Projeto de megatemplo foi apresentado em culto Foto: Igreja Presbiteriana de Pinheiros/Reprodução via Youtube

Em um culto em 2022, o pastor Arival afirmou que a Igreja arrecadava de R$ 2 milhões a R$ 2,5 milhões por mês e explicou o plano de expansão. “Estamos pensando estrategicamente. Compramos do outro lado, ali, e estamos comprando mais duas (casas). Estamos fechando um quarteirão, numa cabeça de ponte (Ponte da Cidade Universitária)”, disse.

Hoje, o espaço de culto não comporta todos os frequentadores em alguns dias da semana. Em 14 de julho, por exemplo, quando o Estadão visitou o espaço, parte dos fiéis assistia a um dos quatro cultos daquele domingo em salas de transmissão instaladas no mesmo imóvel.

Banners e envelopes divulgam pedidos de doações para o novo templo. O plano da Igreja é de que, temporariamente, seja instalada ainda este ano uma tenda para 1,5 mil pessoas onde as casas foram recentemente demolidas. As obras de fundação, para suportar a estrutura metálica, estão em andamento.

Envelope disponibilizado na Igreja Presbiteriano de Pinheiros, voltado à coleta de doações para futuro templo  Foto: Priscila Mengue/Estadão

Por que o Ministério Público considera a mudança inconstitucional?

Na petição, o procurador-geral de Justiça Paulo Sérgio de Oliveira e Costa aponta seis aspectos principais que caracterizaram a inconstitucionalidade da mudança. São eles:

  • “Ausência de participação popular em relação às alterações, que foram aprovadas no mesmo dia de sua apresentação”;
  • “Ofensa ao princípio de moralidade e impessoalidade, por conta de desvio de finalidade da emenda parlamentar apresentada, que se afastou do interesse público em benefício particular”;
  • “Ausência de planejamento técnico na produção da lei que altera o ordenamento do uso e ocupação do solo, promovendo alterações tópicas incompatíveis com o planejamento urbano integral”;
  • “Indevido fracionamento, permitindo soluções tópicas isoladas e pontuais, desvinculadas do planejamento urbano integral e sua conformidade com as normas urbanísticas, vulnerando integralidade do instrumento básico da política desenvolvimento do Município”;
  • “Violação do ato jurídico perfeito e da segurança jurídica, inobservância das restrições urbanísticas consistente na convencionais e da motivação”;
  • “Violação aos artigos 111, 144, 180, I, II e V, 181 e 191 da Constituição Estadual (dentre eles, o trecho que diz que os poderes de Estado devem obedecer a “princípios da impessoalidade, moralidade, legalidade, publicidade, razoabilidade, finalidade, motivação, interesse público e eficiência”).
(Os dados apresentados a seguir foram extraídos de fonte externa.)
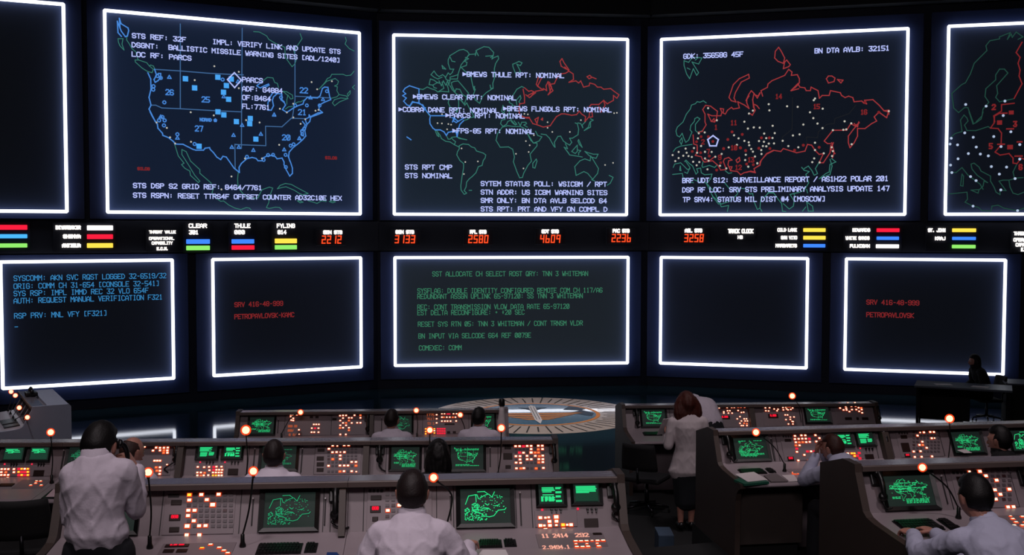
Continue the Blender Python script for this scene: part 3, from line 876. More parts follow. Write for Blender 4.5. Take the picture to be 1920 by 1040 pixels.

O procurador chega a apontar que a alteração ocorreu “sem lastro técnico” e “em ofensa aos princípios de impessoalidade e moralidade”. Também salienta que a emenda que sugeriu a mudança trazia “Igreja Presbiteriana de Pinheiros” no título do arquivo, o que, dentro outros motivos, deixaria “claro que a emenda parlamentar atendeu a interesse particular”.

Banner e cartazes distribuídos pela Igreja Presbiteriana de Pinheiros pedem doações para obra de novo templo Foto: Priscila Mengue/Estadão

“A lei há de ser impessoal e pautada pela ética, não podendo buscar a satisfação de interesses outros além do interesse público primário, não servindo, portanto, para que uma alteração abrupta e de inopino de regime jurídico tenha como escopo exclusivo interesses particulares, sob pena de desvio de finalidade”, diz. O procurador cita ainda “notório desvio de finalidade, visando privilegiar, pontualmente, determinadas pessoas em detrimento das aspirações coletivas e regras constitucionais”.